Relationship between Bell-Shaped Terrain Dynamic Forcing, Mountain Wave Propagation, and Orographic Clouds and Precipitation

Orographic clouds and precipitation have a critical role in regional water cycles, fresh water resources, ecosystems, the environment, and climate change. The relationship between terrain dynamic forcing, mountain waves, orographic clouds and precipitation, and the formation mechanism were investigated in a conditionally unstable moist atmosphere on May 1, 2009, by using the Weather Research and Forecasting (WRF) Model and the wet Froude number (F_w). The results show that at a topographic height of 2 km and half-width of 10 km, when unstable airflow gradually increases from 2.5 to 25 m/s, the wet Froude number increases from 0.19 to 1.81. The terrain block has a major role when F_w≤1; orographic clouds induced by terrain dynamic lifting form on the windward side, and mountain waves form mainly over the windward side and propagate toward the upstream region, which forms stratiform clouds at first and then evolves as quasi-stable shallow convective wave clouds.
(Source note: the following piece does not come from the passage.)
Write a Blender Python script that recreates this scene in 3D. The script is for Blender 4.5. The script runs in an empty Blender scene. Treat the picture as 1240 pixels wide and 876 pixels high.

The maximum precipitation occurs at the terrain crest near the windward side. When F_w is too small, no precipitation is produced. When F_w>1, the orographic clouds induced by terrain dynamic lifting form primarily at the terrain crest, and mountain waves form mainly over the leeward side and propagate toward the region downstream of the crest, producing quasi-stable shallow convective wave clouds in the downstream region. In addition, in a weak and conditionally unstable moist atmosphere, orographic precipitation is produced mainly by warm microphysical processes induced by terrain lifting, and mountain wave clouds cannot produce precipitation.